If there’s an award titled ‘Most Miserable,’ Indian banks would walk it. Until now, public sector banks appeared as the bad boys, but the ongoing ICICI-Videocon saga strengthens fears that even private lenders got a drop on our lax regulations. For RBI Governor Dr Urjit Patel, who played the victim card for not having full authority on public lenders, the ICICI episode offers ground to act swiftly and then press for uniform regulation. It’s true that one cannot prevent and catch all frauds, but if whistleblower Arvind Gupta’s allegations on ICICI are true, Patel would have already lost out for not identifying it beforehand. And the least he could do is to seize the opportunity and punish the wrongdoers, if any, to prove what effective regulation and enforcement can do.

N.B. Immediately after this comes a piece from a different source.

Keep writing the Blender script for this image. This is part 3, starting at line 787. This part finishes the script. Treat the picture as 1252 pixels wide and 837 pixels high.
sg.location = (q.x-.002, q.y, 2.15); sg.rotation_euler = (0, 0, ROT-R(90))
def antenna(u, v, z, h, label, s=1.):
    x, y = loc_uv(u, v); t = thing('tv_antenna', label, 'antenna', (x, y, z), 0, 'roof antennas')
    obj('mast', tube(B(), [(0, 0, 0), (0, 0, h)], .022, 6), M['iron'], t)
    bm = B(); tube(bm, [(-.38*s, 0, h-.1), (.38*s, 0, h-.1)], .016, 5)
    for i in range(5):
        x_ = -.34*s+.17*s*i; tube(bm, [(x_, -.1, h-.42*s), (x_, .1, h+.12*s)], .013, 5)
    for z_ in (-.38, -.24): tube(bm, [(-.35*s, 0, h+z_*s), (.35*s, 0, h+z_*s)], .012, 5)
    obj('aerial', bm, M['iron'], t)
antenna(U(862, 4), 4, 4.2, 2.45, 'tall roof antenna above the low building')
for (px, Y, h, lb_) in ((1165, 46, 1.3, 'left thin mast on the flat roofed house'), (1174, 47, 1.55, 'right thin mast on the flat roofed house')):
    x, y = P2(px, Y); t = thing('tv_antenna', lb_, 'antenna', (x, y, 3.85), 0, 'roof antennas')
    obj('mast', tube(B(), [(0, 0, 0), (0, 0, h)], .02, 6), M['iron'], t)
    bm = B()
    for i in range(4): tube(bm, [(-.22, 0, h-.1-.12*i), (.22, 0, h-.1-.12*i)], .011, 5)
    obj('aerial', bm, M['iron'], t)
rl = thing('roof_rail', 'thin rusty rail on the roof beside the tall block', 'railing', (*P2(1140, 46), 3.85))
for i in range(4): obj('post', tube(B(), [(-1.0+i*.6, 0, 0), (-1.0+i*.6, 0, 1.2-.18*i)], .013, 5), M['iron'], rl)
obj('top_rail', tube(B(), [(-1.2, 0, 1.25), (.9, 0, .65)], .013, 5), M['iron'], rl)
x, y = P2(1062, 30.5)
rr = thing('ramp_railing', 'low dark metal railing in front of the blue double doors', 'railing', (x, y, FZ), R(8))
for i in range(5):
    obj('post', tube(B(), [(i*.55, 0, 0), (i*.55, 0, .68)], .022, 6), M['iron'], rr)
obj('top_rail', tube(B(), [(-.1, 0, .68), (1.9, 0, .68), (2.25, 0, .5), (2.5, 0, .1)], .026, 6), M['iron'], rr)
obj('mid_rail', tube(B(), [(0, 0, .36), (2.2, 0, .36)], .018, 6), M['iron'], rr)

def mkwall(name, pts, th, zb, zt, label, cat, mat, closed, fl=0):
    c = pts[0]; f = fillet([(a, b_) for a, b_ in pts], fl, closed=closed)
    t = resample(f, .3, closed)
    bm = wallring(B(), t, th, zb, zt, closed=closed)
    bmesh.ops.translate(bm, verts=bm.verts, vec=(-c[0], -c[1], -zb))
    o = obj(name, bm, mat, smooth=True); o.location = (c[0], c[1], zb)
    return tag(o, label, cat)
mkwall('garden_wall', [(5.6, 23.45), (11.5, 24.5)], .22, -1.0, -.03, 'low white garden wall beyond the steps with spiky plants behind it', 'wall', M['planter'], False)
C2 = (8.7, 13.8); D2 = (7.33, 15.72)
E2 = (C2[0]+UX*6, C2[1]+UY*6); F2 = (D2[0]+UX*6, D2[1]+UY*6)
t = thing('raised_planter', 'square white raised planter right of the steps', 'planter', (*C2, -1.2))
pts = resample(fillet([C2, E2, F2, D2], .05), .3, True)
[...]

As for the government, it should realise that the devilishly complicated banking problem needs much more than camera-ready gestures like referring cases to the CBI and ED, which often ends up in legal knots. Instead, the government should set up special courts, like it did during the Satyam scandal, and committees to focus and resolve banking cases.
This is pertinent not because there are too many big banks, but there are too many to fail banks. It also forces a rethink on privatisation, but one must remember that protecting retail investors is paramount in banking, and the government of the day invariably bails out the banks—public or private—using taxpayer funds, which is like taking from one hand and giving from another. That’s exactly what happened with Global Trust Bank, which the state-run Oriental Bank of Commerce was forced to absorb.
Banking is the backbone of India’s economy and unlike developed nations, we were overcautious to open up the system and now it’s proven beyond doubt that even excessive reliance on nationalisation isn’t foolproof. What’s needed is for both the government and regulators to ‘perpetually keep the third eye open,’ which is to have effective regulation and enforcement, as success always comes with a risk.